Oxfam Ireland Homepage
  • 3 min read
  • Published: 31st January 2020
  • Written by Joanne O'Connor

Investing in our care system will help tackle gender inequality

When we think of gender inequality, our minds tend to leap to wage packets and glass ceilings. But for women and girls, the gender gap may be better illustrated by the countless hours they spend caring for others, as well as cooking and cleaning. All these invisible tasks traditionally belong to them but are neither counted nor valued.

Care work is the ‘hidden engine’ that keeps the wheels of our global economies, businesses and societies turning. It is driven by women and girls who have little or no time to earn a decent living or go to school, get involved in their communities or have a say in how their societies are run. Instead, they remain trapped at the bottom of the economy.

Women and girls undertake more than three-quarters of unpaid care work in the world and make up two-thirds of the paid care workforce.

They carry out 12.5 billion hours of unpaid care work every day. When valued at the minimum wage, this would represent a contribution to the global economy of at least $10.8 trillion a year, more than three times the size of the global tech industry.

Like the global situation, care work (paid and unpaid) in Ireland is highly gendered and undervalued in terms of pay and recognition. Provision of care services (e.g. childcare, care for older people) by the State is relatively low, leaving households to provide these services themselves or to source them from the market, if they can afford it.

The levels of support for combining paid and unpaid work are still well behind the EU average, while State supports for those who wish to receive care in their own home are limited. This issue is also poorly integrated into social and economic policy deliberations. Ireland provides the least support to care work among the European Union – this sits uneasily with Ireland’s reputation as being a good place to raise a family. Meanwhile, any cutbacks or delays in investment impact women disproportionately.

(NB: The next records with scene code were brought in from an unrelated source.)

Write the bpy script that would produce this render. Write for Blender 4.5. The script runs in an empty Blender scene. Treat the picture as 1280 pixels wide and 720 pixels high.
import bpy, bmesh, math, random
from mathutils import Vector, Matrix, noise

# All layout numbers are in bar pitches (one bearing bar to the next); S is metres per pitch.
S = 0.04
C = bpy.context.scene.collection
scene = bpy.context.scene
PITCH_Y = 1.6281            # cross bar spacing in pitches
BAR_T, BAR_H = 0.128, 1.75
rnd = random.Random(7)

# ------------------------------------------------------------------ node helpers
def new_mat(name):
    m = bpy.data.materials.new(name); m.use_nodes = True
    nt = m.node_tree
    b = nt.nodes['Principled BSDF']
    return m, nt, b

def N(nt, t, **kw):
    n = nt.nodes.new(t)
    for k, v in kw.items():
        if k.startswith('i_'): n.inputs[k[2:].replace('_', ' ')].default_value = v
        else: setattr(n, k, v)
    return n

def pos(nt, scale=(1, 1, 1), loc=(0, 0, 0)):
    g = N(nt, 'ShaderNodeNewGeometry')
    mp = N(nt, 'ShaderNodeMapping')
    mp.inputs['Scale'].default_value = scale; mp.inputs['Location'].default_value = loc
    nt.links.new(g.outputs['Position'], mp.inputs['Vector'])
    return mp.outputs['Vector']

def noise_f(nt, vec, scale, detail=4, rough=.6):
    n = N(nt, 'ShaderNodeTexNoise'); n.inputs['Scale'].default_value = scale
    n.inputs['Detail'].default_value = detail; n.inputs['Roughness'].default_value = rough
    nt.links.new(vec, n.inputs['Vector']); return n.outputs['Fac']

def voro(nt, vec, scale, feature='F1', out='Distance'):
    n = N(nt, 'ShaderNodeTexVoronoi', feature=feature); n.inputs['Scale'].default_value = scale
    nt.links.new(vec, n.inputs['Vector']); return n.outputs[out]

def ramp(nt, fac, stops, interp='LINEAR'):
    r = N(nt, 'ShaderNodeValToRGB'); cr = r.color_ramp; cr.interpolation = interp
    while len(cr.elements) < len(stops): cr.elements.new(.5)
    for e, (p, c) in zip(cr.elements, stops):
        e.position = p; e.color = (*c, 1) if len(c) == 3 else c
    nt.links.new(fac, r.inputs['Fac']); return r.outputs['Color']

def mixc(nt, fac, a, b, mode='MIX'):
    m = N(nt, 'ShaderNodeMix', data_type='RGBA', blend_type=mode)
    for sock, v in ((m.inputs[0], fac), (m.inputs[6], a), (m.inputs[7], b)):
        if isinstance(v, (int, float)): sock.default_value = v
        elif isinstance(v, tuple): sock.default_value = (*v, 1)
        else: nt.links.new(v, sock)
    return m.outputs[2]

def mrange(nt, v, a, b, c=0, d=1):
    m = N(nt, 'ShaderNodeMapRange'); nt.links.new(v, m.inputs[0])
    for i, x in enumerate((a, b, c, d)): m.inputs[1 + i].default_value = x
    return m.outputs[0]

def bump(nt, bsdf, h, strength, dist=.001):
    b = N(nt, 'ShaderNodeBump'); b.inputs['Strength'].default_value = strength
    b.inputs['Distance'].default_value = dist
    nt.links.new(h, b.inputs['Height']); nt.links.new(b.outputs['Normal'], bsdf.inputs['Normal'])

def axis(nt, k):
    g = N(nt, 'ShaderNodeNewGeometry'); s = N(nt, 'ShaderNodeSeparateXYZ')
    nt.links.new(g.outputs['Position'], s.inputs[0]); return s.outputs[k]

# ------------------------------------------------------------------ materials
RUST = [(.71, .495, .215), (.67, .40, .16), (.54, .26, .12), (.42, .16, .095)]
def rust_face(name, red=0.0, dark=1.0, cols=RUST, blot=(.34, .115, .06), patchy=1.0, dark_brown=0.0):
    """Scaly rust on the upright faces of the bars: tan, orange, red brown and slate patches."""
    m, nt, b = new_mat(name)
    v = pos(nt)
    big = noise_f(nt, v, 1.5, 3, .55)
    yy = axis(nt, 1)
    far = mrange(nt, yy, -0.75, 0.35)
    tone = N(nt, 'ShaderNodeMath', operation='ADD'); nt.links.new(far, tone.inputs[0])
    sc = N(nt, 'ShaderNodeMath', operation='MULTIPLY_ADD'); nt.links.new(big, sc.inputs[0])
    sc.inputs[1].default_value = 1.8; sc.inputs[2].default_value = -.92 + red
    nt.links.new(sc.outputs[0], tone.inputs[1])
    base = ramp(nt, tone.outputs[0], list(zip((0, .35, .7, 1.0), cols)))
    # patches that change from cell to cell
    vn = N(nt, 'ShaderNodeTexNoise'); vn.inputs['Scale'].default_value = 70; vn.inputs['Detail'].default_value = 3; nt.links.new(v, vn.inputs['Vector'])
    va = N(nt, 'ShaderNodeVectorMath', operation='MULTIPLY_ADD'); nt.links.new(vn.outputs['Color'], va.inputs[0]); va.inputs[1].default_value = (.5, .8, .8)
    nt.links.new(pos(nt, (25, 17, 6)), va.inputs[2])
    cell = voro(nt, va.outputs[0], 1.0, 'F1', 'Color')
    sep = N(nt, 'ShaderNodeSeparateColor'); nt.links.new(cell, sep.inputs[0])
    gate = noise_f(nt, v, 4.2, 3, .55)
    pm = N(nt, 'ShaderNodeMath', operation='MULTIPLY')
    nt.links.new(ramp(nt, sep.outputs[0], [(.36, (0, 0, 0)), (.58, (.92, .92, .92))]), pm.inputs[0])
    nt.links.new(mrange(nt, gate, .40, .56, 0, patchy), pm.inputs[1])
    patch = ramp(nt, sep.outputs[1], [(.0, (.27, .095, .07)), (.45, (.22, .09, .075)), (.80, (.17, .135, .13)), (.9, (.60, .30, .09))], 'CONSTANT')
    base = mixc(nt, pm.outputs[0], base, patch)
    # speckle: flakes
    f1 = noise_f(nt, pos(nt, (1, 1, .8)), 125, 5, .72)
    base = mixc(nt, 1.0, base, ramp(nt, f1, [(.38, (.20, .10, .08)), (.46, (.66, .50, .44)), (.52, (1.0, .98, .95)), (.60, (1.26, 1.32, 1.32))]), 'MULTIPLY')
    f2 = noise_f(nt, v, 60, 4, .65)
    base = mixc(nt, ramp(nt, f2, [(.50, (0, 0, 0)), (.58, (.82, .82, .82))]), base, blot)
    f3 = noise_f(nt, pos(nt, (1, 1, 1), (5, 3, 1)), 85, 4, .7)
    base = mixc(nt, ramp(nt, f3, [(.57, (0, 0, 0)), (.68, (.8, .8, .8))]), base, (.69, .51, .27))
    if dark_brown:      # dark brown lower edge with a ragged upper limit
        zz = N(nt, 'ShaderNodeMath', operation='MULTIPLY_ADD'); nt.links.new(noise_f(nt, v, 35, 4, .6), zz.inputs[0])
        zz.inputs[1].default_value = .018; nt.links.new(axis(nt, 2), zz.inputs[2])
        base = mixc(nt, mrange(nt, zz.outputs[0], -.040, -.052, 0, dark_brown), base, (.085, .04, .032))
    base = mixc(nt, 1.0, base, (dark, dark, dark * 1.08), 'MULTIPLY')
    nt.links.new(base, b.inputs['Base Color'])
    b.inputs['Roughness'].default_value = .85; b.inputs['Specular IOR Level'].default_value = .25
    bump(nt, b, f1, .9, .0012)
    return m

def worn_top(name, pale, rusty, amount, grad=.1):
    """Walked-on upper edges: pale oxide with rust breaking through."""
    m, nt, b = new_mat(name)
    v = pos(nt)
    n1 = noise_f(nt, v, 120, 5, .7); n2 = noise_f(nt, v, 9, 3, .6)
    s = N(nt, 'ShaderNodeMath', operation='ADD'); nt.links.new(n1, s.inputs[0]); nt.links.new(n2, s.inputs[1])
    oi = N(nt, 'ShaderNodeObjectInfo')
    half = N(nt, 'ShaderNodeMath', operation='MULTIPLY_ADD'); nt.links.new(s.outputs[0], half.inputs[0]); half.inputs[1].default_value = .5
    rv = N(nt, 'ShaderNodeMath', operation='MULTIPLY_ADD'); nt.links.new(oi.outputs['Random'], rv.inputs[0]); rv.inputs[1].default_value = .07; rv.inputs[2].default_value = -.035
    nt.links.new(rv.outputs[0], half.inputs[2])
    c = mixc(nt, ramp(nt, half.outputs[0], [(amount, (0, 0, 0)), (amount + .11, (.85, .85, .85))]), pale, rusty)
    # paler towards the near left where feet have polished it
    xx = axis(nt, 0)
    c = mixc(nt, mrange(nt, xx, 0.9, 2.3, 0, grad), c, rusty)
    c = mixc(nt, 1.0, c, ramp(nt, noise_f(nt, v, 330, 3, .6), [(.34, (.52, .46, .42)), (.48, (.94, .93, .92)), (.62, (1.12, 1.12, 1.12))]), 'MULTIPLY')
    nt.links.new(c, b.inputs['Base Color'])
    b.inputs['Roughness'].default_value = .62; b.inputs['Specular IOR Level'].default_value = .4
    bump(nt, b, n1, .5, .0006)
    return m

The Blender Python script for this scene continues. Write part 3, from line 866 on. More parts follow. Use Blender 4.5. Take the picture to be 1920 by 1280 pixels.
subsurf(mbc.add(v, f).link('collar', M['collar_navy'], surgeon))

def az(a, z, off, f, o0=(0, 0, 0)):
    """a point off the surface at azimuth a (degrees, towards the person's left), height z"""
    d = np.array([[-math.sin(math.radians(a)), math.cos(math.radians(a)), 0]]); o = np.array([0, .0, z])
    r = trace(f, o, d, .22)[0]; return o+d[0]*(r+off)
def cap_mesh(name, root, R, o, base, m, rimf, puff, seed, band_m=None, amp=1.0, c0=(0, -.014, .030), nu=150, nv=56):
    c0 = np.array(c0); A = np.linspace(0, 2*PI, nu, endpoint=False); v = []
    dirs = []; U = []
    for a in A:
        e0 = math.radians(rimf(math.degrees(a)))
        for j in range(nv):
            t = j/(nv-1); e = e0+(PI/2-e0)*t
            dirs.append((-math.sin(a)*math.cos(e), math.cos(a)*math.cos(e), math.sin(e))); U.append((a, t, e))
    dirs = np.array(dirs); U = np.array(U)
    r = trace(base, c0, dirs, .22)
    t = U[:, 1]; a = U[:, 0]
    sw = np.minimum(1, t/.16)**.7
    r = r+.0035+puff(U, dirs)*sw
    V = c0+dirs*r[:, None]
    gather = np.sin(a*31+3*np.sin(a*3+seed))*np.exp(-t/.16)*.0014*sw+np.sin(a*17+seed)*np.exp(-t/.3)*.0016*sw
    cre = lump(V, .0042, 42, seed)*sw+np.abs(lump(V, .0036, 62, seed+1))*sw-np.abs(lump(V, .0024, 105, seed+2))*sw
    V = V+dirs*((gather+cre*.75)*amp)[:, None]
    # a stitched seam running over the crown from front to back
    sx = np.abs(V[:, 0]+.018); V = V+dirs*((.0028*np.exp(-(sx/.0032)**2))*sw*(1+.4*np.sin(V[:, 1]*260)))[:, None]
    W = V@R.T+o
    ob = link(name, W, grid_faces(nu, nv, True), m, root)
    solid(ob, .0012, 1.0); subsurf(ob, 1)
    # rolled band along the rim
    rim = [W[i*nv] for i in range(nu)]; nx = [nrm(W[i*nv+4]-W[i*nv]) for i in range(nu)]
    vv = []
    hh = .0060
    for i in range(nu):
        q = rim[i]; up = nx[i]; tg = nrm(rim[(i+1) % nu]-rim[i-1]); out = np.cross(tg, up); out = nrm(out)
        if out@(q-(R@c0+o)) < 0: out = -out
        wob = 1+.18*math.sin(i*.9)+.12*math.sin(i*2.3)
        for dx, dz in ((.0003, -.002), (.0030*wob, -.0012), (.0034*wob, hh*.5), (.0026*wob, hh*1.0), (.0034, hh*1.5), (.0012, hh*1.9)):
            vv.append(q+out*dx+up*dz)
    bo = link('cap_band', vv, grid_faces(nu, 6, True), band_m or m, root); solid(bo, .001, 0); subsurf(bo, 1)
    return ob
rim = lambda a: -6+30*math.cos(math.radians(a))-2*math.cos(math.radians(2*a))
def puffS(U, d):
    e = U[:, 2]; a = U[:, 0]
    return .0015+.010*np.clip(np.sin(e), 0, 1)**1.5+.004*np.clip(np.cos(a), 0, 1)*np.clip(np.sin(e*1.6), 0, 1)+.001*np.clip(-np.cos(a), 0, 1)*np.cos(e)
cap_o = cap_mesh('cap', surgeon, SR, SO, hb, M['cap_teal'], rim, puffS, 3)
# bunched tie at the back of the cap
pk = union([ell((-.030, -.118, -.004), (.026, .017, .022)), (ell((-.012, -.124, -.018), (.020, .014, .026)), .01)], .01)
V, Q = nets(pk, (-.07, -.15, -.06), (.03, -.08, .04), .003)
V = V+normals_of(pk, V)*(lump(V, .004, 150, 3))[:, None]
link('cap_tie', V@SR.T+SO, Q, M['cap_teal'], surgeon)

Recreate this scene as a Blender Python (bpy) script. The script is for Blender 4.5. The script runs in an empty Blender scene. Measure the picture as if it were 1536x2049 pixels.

Women in Ireland put in 38 million hours of unpaid care work every week, adding at least €24 billion of value to the Irish economy every year. This is equivalent to 12.3 percent of the Irish economy.

 

Oxfam Ireland is asking the next government to:

  • Implement the recommendations of the Citizens’ Assembly on Gender Equality related to care work. This will require significant extra investments in public services and social infrastructure. For example, increase investment in early years education to bring overall expenditure in line with the UNICEF recommendation of 1 percent of GDP.
  • Ensure care workers employed or funded by State programmes are properly compensated to at least a living wage level.
  • Hold a referendum on Article 41.2 of the Constitution to amend the language so it is gender neutral and recognises the value of care work in Irish society.
  • Deliver integrated changes in social and employment policies that support carers, facilitate the combination of care and employment, while at the same time encourage greater male participation in care.  For example, agree to more paid shared parental leave and more non-transferable paid parental leave for men. Reform the pension system to ensure that women do not lose pension rights as a result of stepping out of the workforce due to care responsibilities.
  • Require all government departments to produce an equality budgeting impact statement on a statutory basis, to provide proper scrutiny of the impact of economic and taxation policies, as well as spending priorities, on women and girlsThis process should involve women’s organisations and civil society.
  • Ensure that the CSO collect better data on the levels and distribution of unpaid care work on an ongoing basis and incorporate the contribution of unpaid care work into overall macro-economic statistics. That would enable this currently hidden sector of the economy to be considered as part of future economic development planning.